Blue Ribbon School Suspected Of Rigging Superior Test Scores Stratfield Consistently Topped Other Schools In Connecticut

Denise Lavoie Associated Press

When Bill and Julie Beck decided to move from Brooklyn to the Connecticut suburbs last year, their goal was to find the best school for their three children. They zeroed in on the Stratfield School, an elementary school hailed as one of the nation’s finest.

Now it turns out that Stratfield’s stellar reputation - built largely on its superior exam scores - may be the result of test-tampering by the staff.

“It’s very, very unsettling,” said Julie Beck, a former banker who is now a full-time mom. “It bothers me because it takes people’s attention and energy away from the important things, and that’s educating the kids.”

It was Stratfield’s excellence that proved the undoing of its reputation: The school district, hoping to duplicate Stratfield’s success, compared the scores on a standardized test given in January to third-graders to those of the two nearest-ranking schools.

Noticing a high number of erasures on the Stratfield tests, the district notified the test’s publisher. On close inspection, the publisher found a high number of answers - 9 percent - had been erased and changed on the exams taken by both third- and fifth-graders, Superintendent Carol Harrington said this week.

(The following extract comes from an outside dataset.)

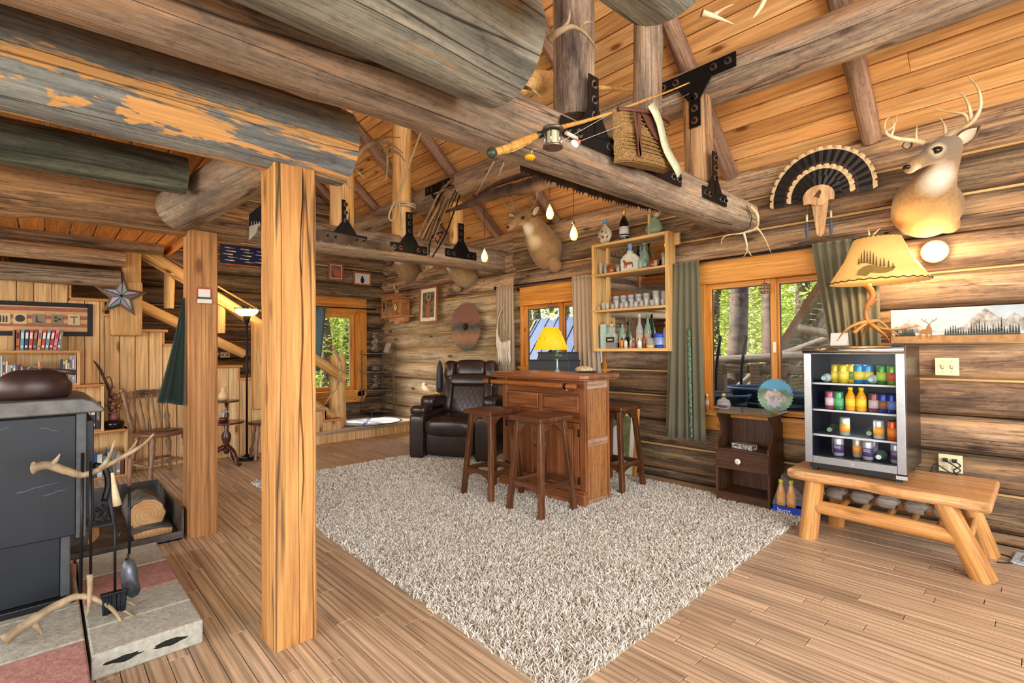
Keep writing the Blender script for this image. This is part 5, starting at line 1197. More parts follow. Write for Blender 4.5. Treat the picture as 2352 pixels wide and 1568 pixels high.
for i in range(46):
    u = 10 + 14 * i / 45; p = arc[min(23, int(u))].lerp(arc[min(24, int(u) + 1)], u - int(u)); p = Vector((p.x, rr.uniform(-.012, .006), p.z)); L_ = rr.uniform(.24, .33) * (1 if i > 10 else .7)
    s.tube(curve([p, p + Vector((rr.uniform(-.01, .01), 0, -L_ * .5)), p + Vector((rr.uniform(-.015, .015), 0, -L_))], 5), [.005, .006, .0045, .0055, .004, .003], 5)
tf_ = s.obj('fringe', flat('e6ddcb', .95), DC); stuff(tf_)

# ---- painted round saw blade
def blade(t, R_, nt, m, y=0, hole=.03, tooth=.022, th=.004):
    P = []
    for i in range(nt): a0 = 2 * PI * i / nt; P += [((R_ - tooth) * math.cos(a0), (R_ - tooth) * math.sin(a0)), (R_ * math.cos(a0 + 1.2 * PI / nt * 1.5), R_ * math.sin(a0 + 1.2 * PI / nt * 1.5))]
    n = len(P); H = [(hole * math.cos(2 * PI * i / n), hole * math.sin(2 * PI * i / n)) for i in range(n)]
    b = MB(); vs = [(x, y, z) for x, z in P] + [(x, y, z) for x, z in H] + [(x, y + th, z) for x, z in P] + [(x, y + th, z) for x, z in H]
    fs = [(k, (k + 1) % n, n + (k + 1) % n, n + k) for k in range(n)] + [(2 * n + k, 3 * n + k, 3 * n + (k + 1) % n, 2 * n + (k + 1) % n) for k in range(n)] + [(k, 2 * n + k, 2 * n + (k + 1) % n, (k + 1) % n) for k in range(n)]
    b.add(vs, fs); return b.obj('blade', m, t)
SB = thing('painted_saw', 'large round saw blade painted with a dark landscape on the sunlit log wall', 'saw blade', ony(1069, 750, 4.27))
def painted(name, sky_, mid, low, z0, z1):
    t = NT(name); tc = t.new('TexCoord'); sx = t.new('SeparateXYZ'); t.l.new(tc.outputs['Object'], sx.inputs[0]); n = t.noise(tc.outputs['Object'], 9, 5, .6)
    z = t.math('ADD', sx.outputs['Z'], t.math('MULTIPLY', t.math('SUBTRACT', n, .5), .16)); f = t.math('DIVIDE', t.math('SUBTRACT', z, z0), z1 - z0)
    t.put(t.b.inputs['Base Color'], t.ramp(f, [(0, srgb(low)), (.28, srgb(mid)), (.5, srgb(low)), (.62, srgb(sky_)), (1, srgb(mid if False else sky_))])); t.b.inputs['Roughness'].default_value = .35; return t.m
blade(SB, .35, 42, painted('saw_landscape', '8a5f54', 'a87858', '33474a', -.34, .34), hole=.055, tooth=.036)
MB().b2((-.02, .003, -.1), (.02, .06, .1)).obj('hanger', M_dark, SB)
# ---- framed deer print
a, c = ony(967, 741, 4.28), ony(1007, 657, 4.28)
FP = thing('framed_print', 'tall framed print of a deer on a cream mat beside the wall clock', 'picture', ((a.x + c.x) / 2, 4.25, (a.z + c.z) / 2), rot=(-.04, 0, 0)); w, h = (c.x - a.x), .55
def pframe(t, w, h, fw, m, mat_m, art, mw=.06, d=.025, ax='x'):
    for p, q in (((-w / 2, 0, -h / 2), (-w / 2 + fw, d, h / 2)), ((w / 2 - fw, 0, -h / 2), (w / 2, d, h / 2)), ((-w / 2 + fw, 0, h / 2 - fw), (w / 2 - fw, d, h / 2)), ((-w / 2 + fw, 0, -h / 2), (w / 2 - fw, d, -h / 2 + fw))): MB().b2(p, q).obj('frame_rail', m, t, bevel=.003)
    MB().b2((-w / 2 + fw, .010, -h / 2 + fw), (w / 2 - fw, .018, h / 2 - fw)).obj('mat_board', mat_m, t)
    return MB().b2((-w / 2 + fw + mw, .008, -h / 2 + fw + mw), (w / 2 - fw - mw, .0105, h / 2 - fw - mw)).obj('print', art, t)
M_fr = wood('red_oak_frame', ['8a4f2c', 'a5653a', 'b87a4a'], axis='z', var=0, knots=0, cracks=0, rough=.35)
pframe(FP, w, h, .028, M_fr, flat('e8e2cc', .8), plain('deer_print', '4a3c30', .6, nscale=14, col2='8a7560'), .055)
layer(FP, [(-.05, -.2), (-.04, -.02), (-.02, .04), (0, .07), (.02, .04), (.04, -.02), (.05, -.2)], .007, .0008, 'printed_deer', flat('a8683c', .7))
b = MB(); 
for s in (-1, 1): b.tube([(s * .01, .0065, .06), (s * .04, .0065, .1), (s * .045, .0065, .14), (s * .02, .0065, .17)], .004, 5)
b.obj('printed_antlers', flat('d0c4a8', .7), FP)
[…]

That rate was three to five times higher than at the other schools. And of the Stratfield answers that were changed, 89 percent were changed from the wrong answer to the correct answer.

The test’s publisher, Riverside Publishing Co., a division of Houghton Mifflin Co., ran a follow-up sample test in March under strict supervision. It did not reveal scores but said an analysis showed no difference this time in erasures between the three schools, and it found “clearly and conclusively” that tampering occurred.

All the pupils will be retested later this month.

The school district is investigating. No one has been accused of any wrongdoing, and many parents, in fact, think the allegations are unfounded.

“I just hope they resolve it quickly,” said Beck, a financial consultant to an investment house. “It is better to get it out in the open.”

Stratfield has consistently outscored other schools in the state on the reading and mathematics portion of Connecticut’s own skills exams.

The school, serving a section of this 53,000-resident bedroom community outside New York City, has also won numerous academic awards, including two blue ribbons from the U.S. Education Department. In 1993, Redbook magazine listed Stratfield as one of the best elementary schools in the nation.

Historically, there has been fierce competition to get into the school. Many parents moved across town to get their kids into Stratfield. And those who didn’t live within the district applied for out-of-district placements, limited to about 40 and snapped up every year.